[BEGIN Information shown]

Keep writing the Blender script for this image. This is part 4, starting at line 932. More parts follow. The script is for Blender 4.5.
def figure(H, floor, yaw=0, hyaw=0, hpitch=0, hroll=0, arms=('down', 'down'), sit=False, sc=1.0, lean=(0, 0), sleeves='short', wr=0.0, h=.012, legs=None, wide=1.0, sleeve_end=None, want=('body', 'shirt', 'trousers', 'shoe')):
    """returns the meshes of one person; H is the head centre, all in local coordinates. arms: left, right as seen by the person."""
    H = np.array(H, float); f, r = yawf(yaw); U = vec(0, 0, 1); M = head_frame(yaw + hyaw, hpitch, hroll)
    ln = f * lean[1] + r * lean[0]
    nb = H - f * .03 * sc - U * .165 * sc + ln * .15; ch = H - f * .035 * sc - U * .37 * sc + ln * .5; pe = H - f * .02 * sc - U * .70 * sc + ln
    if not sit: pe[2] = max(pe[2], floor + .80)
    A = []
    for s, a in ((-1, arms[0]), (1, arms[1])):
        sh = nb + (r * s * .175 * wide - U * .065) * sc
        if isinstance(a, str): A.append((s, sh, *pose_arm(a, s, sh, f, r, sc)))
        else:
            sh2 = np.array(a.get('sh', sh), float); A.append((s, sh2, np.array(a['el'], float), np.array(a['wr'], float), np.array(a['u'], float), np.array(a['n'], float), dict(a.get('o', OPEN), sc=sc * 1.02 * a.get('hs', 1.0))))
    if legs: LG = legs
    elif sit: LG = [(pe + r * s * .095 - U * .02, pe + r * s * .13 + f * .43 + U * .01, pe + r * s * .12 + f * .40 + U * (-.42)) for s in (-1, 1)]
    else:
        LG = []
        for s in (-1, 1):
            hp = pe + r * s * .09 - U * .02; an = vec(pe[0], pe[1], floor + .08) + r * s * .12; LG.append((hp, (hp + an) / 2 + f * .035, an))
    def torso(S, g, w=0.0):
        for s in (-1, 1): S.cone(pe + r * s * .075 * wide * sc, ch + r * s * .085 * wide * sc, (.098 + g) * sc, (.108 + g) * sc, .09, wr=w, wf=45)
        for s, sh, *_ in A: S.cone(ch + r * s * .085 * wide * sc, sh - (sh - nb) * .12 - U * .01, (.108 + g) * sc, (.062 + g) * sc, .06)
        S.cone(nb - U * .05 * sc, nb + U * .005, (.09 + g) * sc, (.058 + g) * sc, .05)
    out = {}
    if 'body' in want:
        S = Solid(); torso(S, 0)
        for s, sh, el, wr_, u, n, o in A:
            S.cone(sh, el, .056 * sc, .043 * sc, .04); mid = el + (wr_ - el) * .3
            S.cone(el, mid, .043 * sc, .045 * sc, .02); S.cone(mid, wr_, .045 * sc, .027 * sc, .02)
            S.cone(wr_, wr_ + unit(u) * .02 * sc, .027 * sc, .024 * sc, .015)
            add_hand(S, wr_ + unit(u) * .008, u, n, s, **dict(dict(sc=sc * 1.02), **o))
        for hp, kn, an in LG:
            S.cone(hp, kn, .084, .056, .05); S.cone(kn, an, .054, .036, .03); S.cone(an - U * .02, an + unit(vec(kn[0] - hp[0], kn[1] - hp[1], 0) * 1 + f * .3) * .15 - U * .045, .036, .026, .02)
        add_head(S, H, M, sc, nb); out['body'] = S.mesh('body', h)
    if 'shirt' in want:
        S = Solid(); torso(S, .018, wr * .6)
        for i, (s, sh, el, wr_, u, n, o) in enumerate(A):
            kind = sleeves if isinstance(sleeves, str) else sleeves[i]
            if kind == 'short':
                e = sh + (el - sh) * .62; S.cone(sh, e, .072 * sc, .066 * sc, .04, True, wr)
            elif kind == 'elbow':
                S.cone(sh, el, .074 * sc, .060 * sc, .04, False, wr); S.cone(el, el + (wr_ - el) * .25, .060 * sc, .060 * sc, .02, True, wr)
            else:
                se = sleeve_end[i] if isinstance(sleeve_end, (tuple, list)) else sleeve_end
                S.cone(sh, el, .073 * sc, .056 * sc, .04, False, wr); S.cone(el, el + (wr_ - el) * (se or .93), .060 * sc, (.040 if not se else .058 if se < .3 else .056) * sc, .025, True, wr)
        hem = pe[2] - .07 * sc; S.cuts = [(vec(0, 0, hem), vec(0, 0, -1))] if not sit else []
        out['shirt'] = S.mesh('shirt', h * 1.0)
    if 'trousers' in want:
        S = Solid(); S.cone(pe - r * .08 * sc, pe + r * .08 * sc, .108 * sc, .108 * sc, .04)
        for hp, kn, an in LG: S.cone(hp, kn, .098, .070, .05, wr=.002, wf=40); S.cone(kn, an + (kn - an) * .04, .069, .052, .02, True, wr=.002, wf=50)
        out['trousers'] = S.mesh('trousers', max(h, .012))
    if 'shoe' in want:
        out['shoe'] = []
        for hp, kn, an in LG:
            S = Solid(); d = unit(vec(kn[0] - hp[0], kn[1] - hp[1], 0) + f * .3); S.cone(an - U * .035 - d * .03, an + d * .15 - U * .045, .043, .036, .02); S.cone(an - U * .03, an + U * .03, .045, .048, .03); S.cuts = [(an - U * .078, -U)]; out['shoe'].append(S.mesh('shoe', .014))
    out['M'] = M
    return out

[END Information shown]

[What is expected]
Restate the whole listing exactly.

[Task solution]
Keep writing the Blender script for this image. This is part 4, starting at line 932. More parts follow. The script is for Blender 4.5.
def figure(H, floor, yaw=0, hyaw=0, hpitch=0, hroll=0, arms=('down', 'down'), sit=False, sc=1.0, lean=(0, 0), sleeves='short', wr=0.0, h=.012, legs=None, wide=1.0, sleeve_end=None, want=('body', 'shirt', 'trousers', 'shoe')):
    """returns the meshes of one person; H is the head centre, all in local coordinates. arms: left, right as seen by the person."""
    H = np.array(H, float); f, r = yawf(yaw); U = vec(0, 0, 1); M = head_frame(yaw + hyaw, hpitch, hroll)
    ln = f * lean[1] + r * lean[0]
    nb = H - f * .03 * sc - U * .165 * sc + ln * .15; ch = H - f * .035 * sc - U * .37 * sc + ln * .5; pe = H - f * .02 * sc - U * .70 * sc + ln
    if not sit: pe[2] = max(pe[2], floor + .80)
    A = []
    for s, a in ((-1, arms[0]), (1, arms[1])):
        sh = nb + (r * s * .175 * wide - U * .065) * sc
        if isinstance(a, str): A.append((s, sh, *pose_arm(a, s, sh, f, r, sc)))
        else:
            sh2 = np.array(a.get('sh', sh), float); A.append((s, sh2, np.array(a['el'], float), np.array(a['wr'], float), np.array(a['u'], float), np.array(a['n'], float), dict(a.get('o', OPEN), sc=sc * 1.02 * a.get('hs', 1.0))))
    if legs: LG = legs
    elif sit: LG = [(pe + r * s * .095 - U * .02, pe + r * s * .13 + f * .43 + U * .01, pe + r * s * .12 + f * .40 + U * (-.42)) for s in (-1, 1)]
    else:
        LG = []
        for s in (-1, 1):
            hp = pe + r * s * .09 - U * .02; an = vec(pe[0], pe[1], floor + .08) + r * s * .12; LG.append((hp, (hp + an) / 2 + f * .035, an))
    def torso(S, g, w=0.0):
        for s in (-1, 1): S.cone(pe + r * s * .075 * wide * sc, ch + r * s * .085 * wide * sc, (.098 + g) * sc, (.108 + g) * sc, .09, wr=w, wf=45)
        for s, sh, *_ in A: S.cone(ch + r * s * .085 * wide * sc, sh - (sh - nb) * .12 - U * .01, (.108 + g) * sc, (.062 + g) * sc, .06)
        S.cone(nb - U * .05 * sc, nb + U * .005, (.09 + g) * sc, (.058 + g) * sc, .05)
    out = {}
    if 'body' in want:
        S = Solid(); torso(S, 0)
        for s, sh, el, wr_, u, n, o in A:
            S.cone(sh, el, .056 * sc, .043 * sc, .04); mid = el + (wr_ - el) * .3
            S.cone(el, mid, .043 * sc, .045 * sc, .02); S.cone(mid, wr_, .045 * sc, .027 * sc, .02)
            S.cone(wr_, wr_ + unit(u) * .02 * sc, .027 * sc, .024 * sc, .015)
            add_hand(S, wr_ + unit(u) * .008, u, n, s, **dict(dict(sc=sc * 1.02), **o))
        for hp, kn, an in LG:
            S.cone(hp, kn, .084, .056, .05); S.cone(kn, an, .054, .036, .03); S.cone(an - U * .02, an + unit(vec(kn[0] - hp[0], kn[1] - hp[1], 0) * 1 + f * .3) * .15 - U * .045, .036, .026, .02)
        add_head(S, H, M, sc, nb); out['body'] = S.mesh('body', h)
    if 'shirt' in want:
        S = Solid(); torso(S, .018, wr * .6)
        for i, (s, sh, el, wr_, u, n, o) in enumerate(A):
            kind = sleeves if isinstance(sleeves, str) else sleeves[i]
            if kind == 'short':
                e = sh + (el - sh) * .62; S.cone(sh, e, .072 * sc, .066 * sc, .04, True, wr)
            elif kind == 'elbow':
                S.cone(sh, el, .074 * sc, .060 * sc, .04, False, wr); S.cone(el, el + (wr_ - el) * .25, .060 * sc, .060 * sc, .02, True, wr)
            else:
                se = sleeve_end[i] if isinstance(sleeve_end, (tuple, list)) else sleeve_end
                S.cone(sh, el, .073 * sc, .056 * sc, .04, False, wr); S.cone(el, el + (wr_ - el) * (se or .93), .060 * sc, (.040 if not se else .058 if se < .3 else .056) * sc, .025, True, wr)
        hem = pe[2] - .07 * sc; S.cuts = [(vec(0, 0, hem), vec(0, 0, -1))] if not sit else []
        out['shirt'] = S.mesh('shirt', h * 1.0)
    if 'trousers' in want:
        S = Solid(); S.cone(pe - r * .08 * sc, pe + r * .08 * sc, .108 * sc, .108 * sc, .04)
        for hp, kn, an in LG: S.cone(hp, kn, .098, .070, .05, wr=.002, wf=40); S.cone(kn, an + (kn - an) * .04, .069, .052, .02, True, wr=.002, wf=50)
        out['trousers'] = S.mesh('trousers', max(h, .012))
    if 'shoe' in want:
        out['shoe'] = []
        for hp, kn, an in LG:
            S = Solid(); d = unit(vec(kn[0] - hp[0], kn[1] - hp[1], 0) + f * .3); S.cone(an - U * .035 - d * .03, an + d * .15 - U * .045, .043, .036, .02); S.cone(an - U * .03, an + U * .03, .045, .048, .03); S.cuts = [(an - U * .078, -U)]; out['shoe'].append(S.mesh('shoe', .014))
    out['M'] = M
    return out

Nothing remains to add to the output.